Greed can suffice to motivate those who lust for the real estate bonanzas and resource giveaways that would result if states gained title to, say, the 264 million acres presently controlled by the Bureau of Land Management (BLM). General combativeness and hostility toward government also play their roles, and the usual right-wing mega-donors, including the Koch brothers, pump money into a bewildering array of agitator groups to help keep the fires of resentment burning.
The louder the drum chant of crazy "facts" gets, the more the Alice-in-Wonderland logic behind them threatens to seize the popular narrative about America's public lands -- how they came to be and what they represent. This, in turn, prepares the way for the betrayal of one of the nation's deepest traditions and for the loss of yet more of its natural heritage. Conversely, those who value American public lands have been laggard in articulating an updated vision for those open spaces appropriate to the twenty-first century and capable of expressing what the unsettled "fruited plains" and "purple mountain majesties" of the West still mean for our national experience and our capacity to meet the challenges of the future.
The Malice at Malheur
The leaders of the Malheur occupation, Ammon and Ryan Bundy, are the sons of Cliven Bundy, a Nevada rancher and public lands scofflaw who gained notoriety two years ago following a standoff with federal law enforcement officers. Back in the 1990s, the elder Bundy had stopped paying grazing fees, claiming that the federal government had no authority to regulate the public lands where his cattle fed. In 2014, with Bundy $1.1 million in arrears and his grazing permits transferred to the local county government, the Bureau of Land Management moved to round up and confiscate his 400 head of cattle.
Via social media, Bundy appealed to militia and "patriot" groups for support, and hundreds of armed resisters rallied to his ranch 90 miles north of Las Vegas. When the ensuing showdown threatened to become a bloodbath like the Waco siege of 1993, the authorities withdrew.

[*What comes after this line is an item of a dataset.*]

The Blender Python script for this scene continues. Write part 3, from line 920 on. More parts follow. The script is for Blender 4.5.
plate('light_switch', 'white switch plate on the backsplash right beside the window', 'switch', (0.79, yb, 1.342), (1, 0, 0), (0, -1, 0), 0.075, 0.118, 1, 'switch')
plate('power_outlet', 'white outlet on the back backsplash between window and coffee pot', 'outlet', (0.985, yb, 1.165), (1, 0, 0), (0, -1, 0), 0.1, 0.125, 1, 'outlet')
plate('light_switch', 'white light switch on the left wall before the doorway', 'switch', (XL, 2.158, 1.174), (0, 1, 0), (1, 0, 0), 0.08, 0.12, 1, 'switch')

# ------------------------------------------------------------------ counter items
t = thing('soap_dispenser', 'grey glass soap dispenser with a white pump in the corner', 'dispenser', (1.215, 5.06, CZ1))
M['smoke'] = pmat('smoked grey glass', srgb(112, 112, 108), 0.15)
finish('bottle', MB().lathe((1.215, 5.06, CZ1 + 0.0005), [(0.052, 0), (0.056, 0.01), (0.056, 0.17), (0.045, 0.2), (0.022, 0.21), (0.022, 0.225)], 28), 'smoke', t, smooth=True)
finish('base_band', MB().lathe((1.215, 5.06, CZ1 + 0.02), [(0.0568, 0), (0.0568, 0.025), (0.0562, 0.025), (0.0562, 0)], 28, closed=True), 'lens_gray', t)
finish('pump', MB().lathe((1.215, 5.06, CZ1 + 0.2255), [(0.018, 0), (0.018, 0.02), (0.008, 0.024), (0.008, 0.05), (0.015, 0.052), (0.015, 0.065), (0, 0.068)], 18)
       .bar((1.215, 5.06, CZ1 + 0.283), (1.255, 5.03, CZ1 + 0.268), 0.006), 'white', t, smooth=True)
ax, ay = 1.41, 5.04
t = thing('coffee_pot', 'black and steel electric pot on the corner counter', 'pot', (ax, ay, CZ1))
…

The government's retreat and its failure to arrest members of the Bundy family or their allies for acts of armed resistance set the stage for the Malheur takeover, but the roots of the incident go back to the Sagebrush Rebellion of the 1970s and 1980s and the Wise Use Movement that succeeded it. The Sagebrush Rebellion was triggered by a national inventory of public lands to identify areas appropriate for designation as "wilderness" (under the National Wilderness Preservation System). Its advocates also protested the enforcement of government protections for archaeological sites and endangered species. Wise Use groups echoed those complaints and essentially argued against anything the environmental movement was for, urging the amped-up exploitation of natural resources on western lands.